A “Confederate Solution” to the debt problem?

   To raise or not to raise the debt ceiling?  At present that is the question we are being confronted with each time we tune into any kind of media.

  But what does it all mean?  Let’s see what we can learn without throwing mind-numbing figures around.

  In a nutshell, the federal government is spending like the proverbial drunken sailor on shore leave.  While this isn’t anything new, what has changed is the rate at which this has been happening. Over the last decade, we’ve seen the sprawling spread of beaurocracy, more agencies to control you and me.  Paying for these agencies hasn’t helped the national debt at all.

  Regardless of who may be at fault, we’ve been borrowing unfathomable amount of money from China and other nations and then doling it out in foreign aid to counties and peoples that in actuality, despise us.  At home, we are pouring money into entitlement programs both for those who need it and for those who simply refuse to work.

  And as a result of this out-of-control spending, we have reached an impasse.   According to our own self-imposed rules, we have borrowed all the money we can borrow unless and until we raise the limit, which is known as the debt ceiling.

  Raising the debt ceiling is not anything new.  At least twice during the administration of George W. Bush, the limit was raised.

  So why is this anything new?

  Again, trying to keep the issue simple, this time is different because unlike other presidents, Barack Obama has been spending money at an alarming rate, at a rate millions of times higher than any other chief executive.  And he doesn’t appear inclined to slow down, either.

  It is this issue that has alarmed conservatives and others who are reading the handwriting on the wall that is pointing towards a national collapse, a bankruptcy of epic proportions.  Rather than raise the debt ceiling, many on the right are advocating a cut in spending.  On the left, liberals are crying racism and claiming not to understand why anyone wouldn’t simply vote to raise the debt ceiling.

  So what is the answer?

  First, in the short-term, the debt ceiling simply must be raised.  But we cannot hand a blank check to the executive branch, or anyone else for that matter, to continue spending at a mind-numbing rate.

  The alternative to keeping the debt ceiling at its present rate is to radically cut spending.

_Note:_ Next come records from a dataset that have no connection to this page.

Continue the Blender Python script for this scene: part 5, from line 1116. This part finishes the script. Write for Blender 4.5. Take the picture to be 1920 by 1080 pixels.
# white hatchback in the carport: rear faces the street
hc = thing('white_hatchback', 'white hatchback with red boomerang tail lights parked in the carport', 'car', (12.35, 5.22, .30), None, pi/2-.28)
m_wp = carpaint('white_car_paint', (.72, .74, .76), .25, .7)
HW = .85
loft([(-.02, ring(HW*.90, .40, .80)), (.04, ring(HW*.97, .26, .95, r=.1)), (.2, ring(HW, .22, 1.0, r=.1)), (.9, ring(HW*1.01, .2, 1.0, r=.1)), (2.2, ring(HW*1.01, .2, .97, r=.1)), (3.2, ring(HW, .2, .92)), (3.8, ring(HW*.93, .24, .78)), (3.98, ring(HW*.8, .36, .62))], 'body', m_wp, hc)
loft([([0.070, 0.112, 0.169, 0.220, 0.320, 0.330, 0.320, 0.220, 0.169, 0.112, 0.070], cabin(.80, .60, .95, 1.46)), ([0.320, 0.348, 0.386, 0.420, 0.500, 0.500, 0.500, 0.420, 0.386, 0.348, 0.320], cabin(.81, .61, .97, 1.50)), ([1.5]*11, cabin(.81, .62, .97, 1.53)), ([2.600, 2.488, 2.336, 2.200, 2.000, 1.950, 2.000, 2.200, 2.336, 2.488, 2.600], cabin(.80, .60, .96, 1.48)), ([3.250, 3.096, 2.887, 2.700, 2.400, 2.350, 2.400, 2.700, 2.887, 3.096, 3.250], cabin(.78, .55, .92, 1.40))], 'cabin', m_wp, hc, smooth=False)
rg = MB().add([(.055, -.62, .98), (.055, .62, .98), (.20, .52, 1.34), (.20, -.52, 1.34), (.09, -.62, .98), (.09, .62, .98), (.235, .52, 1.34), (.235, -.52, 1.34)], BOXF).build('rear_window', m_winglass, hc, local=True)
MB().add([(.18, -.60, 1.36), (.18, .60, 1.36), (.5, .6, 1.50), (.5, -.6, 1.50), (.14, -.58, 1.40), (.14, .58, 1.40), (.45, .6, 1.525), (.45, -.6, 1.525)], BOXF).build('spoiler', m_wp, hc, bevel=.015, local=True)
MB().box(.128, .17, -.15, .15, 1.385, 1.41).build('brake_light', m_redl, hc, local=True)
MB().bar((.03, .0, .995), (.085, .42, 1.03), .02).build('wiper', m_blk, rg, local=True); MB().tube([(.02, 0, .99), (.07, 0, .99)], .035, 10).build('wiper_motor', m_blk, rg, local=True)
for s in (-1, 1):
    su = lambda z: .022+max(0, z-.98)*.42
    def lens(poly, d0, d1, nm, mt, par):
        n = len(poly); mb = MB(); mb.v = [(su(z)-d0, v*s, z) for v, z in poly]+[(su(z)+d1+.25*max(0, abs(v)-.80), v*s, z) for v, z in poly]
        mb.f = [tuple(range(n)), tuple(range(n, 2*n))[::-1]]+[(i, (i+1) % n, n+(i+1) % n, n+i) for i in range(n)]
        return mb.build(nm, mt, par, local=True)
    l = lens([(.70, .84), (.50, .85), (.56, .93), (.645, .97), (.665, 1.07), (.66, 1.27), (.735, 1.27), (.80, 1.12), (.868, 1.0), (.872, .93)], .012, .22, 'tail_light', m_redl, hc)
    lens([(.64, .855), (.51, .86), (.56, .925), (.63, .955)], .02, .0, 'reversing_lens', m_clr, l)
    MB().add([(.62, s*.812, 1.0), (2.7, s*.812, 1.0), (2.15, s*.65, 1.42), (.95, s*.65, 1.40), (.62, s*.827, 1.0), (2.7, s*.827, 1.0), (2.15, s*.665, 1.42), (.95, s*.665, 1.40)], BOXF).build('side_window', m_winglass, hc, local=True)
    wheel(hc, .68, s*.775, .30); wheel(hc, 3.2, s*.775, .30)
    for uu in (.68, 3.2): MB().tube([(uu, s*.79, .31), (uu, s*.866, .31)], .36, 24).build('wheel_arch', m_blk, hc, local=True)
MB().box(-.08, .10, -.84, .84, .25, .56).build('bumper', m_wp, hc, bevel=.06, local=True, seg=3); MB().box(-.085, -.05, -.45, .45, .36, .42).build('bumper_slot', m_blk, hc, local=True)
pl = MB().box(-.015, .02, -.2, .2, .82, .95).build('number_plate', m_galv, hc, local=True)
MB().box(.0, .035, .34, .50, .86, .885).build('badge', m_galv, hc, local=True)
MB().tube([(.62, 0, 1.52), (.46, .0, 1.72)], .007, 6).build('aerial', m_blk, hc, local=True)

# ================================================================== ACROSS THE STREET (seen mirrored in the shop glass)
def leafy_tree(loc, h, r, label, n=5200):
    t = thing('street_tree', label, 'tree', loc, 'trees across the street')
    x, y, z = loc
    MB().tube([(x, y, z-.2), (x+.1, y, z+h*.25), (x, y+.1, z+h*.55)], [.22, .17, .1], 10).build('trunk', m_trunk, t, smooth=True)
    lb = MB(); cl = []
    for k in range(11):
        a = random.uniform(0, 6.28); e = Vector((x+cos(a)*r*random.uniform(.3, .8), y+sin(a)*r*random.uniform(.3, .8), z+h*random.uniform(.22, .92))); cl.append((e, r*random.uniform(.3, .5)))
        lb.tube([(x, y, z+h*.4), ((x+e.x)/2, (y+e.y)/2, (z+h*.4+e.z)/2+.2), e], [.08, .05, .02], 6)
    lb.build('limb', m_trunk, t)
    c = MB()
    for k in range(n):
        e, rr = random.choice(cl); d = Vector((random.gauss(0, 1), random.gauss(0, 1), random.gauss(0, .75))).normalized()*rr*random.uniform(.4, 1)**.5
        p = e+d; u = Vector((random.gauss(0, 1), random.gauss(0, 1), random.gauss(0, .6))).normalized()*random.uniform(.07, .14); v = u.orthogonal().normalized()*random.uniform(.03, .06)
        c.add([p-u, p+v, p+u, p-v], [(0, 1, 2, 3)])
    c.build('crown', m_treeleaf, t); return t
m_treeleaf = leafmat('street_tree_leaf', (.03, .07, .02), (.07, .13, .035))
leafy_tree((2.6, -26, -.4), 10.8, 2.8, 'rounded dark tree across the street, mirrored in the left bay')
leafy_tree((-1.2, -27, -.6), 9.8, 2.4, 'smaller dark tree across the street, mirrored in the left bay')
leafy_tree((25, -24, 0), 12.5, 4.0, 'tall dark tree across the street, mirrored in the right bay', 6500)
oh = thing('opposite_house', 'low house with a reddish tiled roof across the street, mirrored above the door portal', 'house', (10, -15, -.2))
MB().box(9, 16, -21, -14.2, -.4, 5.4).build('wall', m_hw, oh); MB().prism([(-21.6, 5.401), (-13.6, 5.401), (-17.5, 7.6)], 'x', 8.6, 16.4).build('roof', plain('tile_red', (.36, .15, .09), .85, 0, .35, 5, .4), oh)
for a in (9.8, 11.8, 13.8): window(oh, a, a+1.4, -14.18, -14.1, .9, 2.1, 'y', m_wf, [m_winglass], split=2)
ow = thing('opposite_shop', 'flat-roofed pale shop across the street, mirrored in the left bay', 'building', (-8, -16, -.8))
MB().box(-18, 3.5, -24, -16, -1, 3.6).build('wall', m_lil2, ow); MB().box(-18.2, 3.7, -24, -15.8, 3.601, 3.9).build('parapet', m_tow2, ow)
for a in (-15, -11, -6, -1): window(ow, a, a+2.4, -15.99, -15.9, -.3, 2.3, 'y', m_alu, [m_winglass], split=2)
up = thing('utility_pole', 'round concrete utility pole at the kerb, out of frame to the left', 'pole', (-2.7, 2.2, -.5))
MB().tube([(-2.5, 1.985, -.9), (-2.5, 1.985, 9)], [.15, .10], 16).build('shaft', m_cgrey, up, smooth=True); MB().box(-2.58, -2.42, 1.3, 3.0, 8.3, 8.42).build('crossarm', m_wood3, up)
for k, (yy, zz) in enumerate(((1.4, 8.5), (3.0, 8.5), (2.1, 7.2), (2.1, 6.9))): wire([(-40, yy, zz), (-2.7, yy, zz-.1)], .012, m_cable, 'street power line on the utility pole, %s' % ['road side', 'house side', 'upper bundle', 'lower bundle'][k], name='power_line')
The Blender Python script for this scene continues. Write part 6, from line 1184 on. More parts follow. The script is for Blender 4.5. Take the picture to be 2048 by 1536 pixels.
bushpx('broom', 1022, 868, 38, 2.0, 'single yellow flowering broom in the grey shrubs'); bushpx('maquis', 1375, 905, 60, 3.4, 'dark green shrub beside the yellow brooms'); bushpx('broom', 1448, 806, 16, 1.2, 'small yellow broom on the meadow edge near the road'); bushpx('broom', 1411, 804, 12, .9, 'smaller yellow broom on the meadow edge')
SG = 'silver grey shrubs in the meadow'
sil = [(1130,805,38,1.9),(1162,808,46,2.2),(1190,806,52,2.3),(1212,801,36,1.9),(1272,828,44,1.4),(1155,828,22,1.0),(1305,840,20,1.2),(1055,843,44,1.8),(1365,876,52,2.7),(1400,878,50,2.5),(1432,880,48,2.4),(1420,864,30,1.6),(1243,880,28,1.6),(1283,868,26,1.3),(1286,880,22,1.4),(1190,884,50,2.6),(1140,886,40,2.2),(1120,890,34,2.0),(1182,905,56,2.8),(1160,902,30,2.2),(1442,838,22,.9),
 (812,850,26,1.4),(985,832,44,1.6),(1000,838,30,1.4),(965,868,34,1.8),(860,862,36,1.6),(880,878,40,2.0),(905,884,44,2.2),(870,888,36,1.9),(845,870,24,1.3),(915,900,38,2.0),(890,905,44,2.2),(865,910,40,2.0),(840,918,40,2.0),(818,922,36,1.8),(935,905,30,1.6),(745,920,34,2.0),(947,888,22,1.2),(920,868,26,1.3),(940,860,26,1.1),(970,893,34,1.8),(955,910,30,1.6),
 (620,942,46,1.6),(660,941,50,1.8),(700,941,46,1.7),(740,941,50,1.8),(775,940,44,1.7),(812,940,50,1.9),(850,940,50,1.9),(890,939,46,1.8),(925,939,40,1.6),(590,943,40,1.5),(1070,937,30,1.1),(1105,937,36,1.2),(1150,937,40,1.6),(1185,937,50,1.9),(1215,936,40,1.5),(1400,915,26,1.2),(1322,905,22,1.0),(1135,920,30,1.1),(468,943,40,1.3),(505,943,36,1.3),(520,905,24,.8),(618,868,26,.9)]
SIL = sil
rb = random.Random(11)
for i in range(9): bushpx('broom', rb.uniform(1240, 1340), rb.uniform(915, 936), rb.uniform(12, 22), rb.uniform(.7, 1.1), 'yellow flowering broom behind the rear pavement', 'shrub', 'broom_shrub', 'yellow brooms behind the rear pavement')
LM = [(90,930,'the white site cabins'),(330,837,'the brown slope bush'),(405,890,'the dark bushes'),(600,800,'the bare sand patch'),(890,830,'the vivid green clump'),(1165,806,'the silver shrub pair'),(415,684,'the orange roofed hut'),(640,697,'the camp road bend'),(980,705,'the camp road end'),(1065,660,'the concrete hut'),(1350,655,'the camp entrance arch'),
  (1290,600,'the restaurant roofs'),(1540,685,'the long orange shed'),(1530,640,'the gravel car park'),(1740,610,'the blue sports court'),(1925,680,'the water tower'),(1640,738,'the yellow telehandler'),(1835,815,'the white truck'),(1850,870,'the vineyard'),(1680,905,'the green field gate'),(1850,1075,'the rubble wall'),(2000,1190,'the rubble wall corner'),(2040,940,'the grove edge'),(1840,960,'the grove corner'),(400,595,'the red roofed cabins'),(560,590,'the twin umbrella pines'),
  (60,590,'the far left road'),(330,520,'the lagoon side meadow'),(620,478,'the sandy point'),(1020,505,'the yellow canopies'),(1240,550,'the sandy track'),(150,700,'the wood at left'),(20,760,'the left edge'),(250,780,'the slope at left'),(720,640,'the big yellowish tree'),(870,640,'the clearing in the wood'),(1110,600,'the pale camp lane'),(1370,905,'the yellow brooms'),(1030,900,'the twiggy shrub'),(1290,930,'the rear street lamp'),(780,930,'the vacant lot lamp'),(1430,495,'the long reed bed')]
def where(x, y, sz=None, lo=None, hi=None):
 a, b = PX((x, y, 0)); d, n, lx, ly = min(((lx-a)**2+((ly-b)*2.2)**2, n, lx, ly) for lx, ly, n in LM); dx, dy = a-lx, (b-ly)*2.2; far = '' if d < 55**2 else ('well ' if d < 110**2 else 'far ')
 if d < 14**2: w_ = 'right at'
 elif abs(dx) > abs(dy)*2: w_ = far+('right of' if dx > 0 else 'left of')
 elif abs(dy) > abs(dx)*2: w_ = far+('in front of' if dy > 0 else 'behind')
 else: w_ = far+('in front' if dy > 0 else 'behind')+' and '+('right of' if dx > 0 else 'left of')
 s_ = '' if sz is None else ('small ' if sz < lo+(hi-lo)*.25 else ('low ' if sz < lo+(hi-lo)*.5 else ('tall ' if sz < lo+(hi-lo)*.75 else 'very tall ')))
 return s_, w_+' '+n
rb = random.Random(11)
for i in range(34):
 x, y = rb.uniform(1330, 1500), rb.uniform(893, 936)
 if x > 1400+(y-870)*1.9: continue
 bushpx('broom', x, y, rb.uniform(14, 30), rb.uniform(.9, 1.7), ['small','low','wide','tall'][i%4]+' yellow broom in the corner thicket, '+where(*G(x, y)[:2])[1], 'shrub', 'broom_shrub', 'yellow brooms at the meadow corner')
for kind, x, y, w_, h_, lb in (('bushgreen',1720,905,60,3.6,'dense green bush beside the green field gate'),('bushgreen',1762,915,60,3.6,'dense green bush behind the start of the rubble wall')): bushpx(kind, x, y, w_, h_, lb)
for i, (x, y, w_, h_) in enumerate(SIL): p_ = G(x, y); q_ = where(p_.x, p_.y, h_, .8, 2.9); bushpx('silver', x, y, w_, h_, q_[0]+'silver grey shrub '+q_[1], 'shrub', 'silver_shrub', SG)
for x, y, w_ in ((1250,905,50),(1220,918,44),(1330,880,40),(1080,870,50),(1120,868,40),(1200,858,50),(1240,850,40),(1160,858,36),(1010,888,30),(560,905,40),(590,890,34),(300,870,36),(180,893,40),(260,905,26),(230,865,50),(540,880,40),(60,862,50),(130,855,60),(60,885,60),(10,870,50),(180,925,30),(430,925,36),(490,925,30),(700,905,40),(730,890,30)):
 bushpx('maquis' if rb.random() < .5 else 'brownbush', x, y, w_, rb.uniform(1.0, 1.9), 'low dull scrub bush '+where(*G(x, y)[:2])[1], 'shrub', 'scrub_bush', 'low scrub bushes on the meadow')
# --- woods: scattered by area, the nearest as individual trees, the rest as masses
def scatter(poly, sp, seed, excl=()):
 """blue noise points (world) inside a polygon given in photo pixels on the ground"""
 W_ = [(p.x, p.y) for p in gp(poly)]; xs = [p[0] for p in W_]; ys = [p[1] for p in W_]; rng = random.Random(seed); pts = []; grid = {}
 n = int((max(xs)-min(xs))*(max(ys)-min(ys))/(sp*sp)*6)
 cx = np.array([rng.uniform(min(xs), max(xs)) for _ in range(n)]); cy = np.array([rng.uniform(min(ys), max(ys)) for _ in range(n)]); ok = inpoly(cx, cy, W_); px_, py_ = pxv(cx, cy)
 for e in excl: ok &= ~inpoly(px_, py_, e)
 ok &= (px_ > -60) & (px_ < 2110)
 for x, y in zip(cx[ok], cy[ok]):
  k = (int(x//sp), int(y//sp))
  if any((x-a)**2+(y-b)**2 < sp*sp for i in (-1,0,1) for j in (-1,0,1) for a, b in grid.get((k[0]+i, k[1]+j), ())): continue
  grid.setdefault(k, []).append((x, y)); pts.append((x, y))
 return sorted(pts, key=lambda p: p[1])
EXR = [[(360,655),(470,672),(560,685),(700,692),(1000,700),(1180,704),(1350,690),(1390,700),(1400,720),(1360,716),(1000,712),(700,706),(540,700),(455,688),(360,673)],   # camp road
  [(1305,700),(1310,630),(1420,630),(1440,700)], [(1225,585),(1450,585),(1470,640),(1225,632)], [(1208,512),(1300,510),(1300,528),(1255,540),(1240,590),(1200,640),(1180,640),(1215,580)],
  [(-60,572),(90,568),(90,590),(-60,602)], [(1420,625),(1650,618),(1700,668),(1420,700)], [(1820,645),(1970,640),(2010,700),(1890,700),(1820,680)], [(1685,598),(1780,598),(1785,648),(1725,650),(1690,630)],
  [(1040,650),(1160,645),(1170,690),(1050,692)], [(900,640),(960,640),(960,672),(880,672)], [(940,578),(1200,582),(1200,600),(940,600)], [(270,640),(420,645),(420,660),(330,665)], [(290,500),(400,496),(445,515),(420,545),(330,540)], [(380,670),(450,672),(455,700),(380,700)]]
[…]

We like the idea, but it would be well nigh impossible to cut the necessary amount and keep our fragile economy from faltering.  With nearly double-digit employment, great care must be exercised in all matters economic.

  Secondly, spending simply must be cut.  The saying is that charity begins at home.  We must halt a goodly percentage of foreign aid.  The nation of Pakistan would be a good place to start.  For a decade, they used our money and sheltered Osama bin Laden.  Cut ‘em off.

  At home, it’s time to cut funds to those who will not work.  We’ve no problems with helping those who cannot help themselves.  Those who have spent their adult lives working and cannot find a job at the present time should also be supported until our economy returns to its former state.  But those who are simply drawing a check and have the ability to work simply must be weaned off the national teat.

  The rallying cry of the left is to raise taxes on the wealthy.  On the surface, that sounds like a great idea.  Let’s soak the rich; they have so much money, they’ll surely never miss some of it, right?

  Sadly, it doesn’t work that way.  Both sides want to stimulate the economy so as to bring about more jobs.  What segment of the population is likely to give rise to these new positions?

  If we tax the wealthy, the federal government will reap more money, but we will also watch the economy shrink even further as the wealthy quite naturally find ways to absorb the new taxes.  So it is that if we attempt to make money by taxing the rich, we will hamper any economic recovery plans.

  If this nation is to be salvaged—something we’re not so sure will ever happen at this point—we must come up with a lasting solution to our financial situation.   We favor something we call the “Confederate Solution.”

  No, we’re not talking about soldiers in gray singing “Dixie” while waving rebel flags.  Nor are we talking about the secession of certain states from the Union, although losing some of our northernmost localities wouldn’t terribly hurt our feelings. Rather, we favor a return to the values of the Founding Fathers, who began this nation as a confederacy and then, with the writing of the current constitution, transformed it into a republic.

  The Confederate Solution would return powers to the states rather than vesting all power in the federal government.  It is a fact that the various regions of this nation do not share the same values and as such, should not be treated the same.  By allowing states to make and enforce their own laws apart from each other and therefore keep most of the money at home, we would see a renewing of America.  Liberal states could have cradle to grave entitlement programs if they so choose.  Those with a more conservative bent could have programs that favored putting their citizens to work.

  Those who are argue that such a system could simply not work have only to go back 150 years in history and understand that until President Lincoln began consolidating power during the war, this was how our nation operated.  In fact, a cursory reading of the Constitution shows that is how the United States was intended to be administered.

  At any rate, we’ve seen that allowing the nation to be controlled from 1600 Pennsylvania Avenue has been a dismal failure to the past 150 years.  Liberal or conservative, that much is something upon which we can all agree.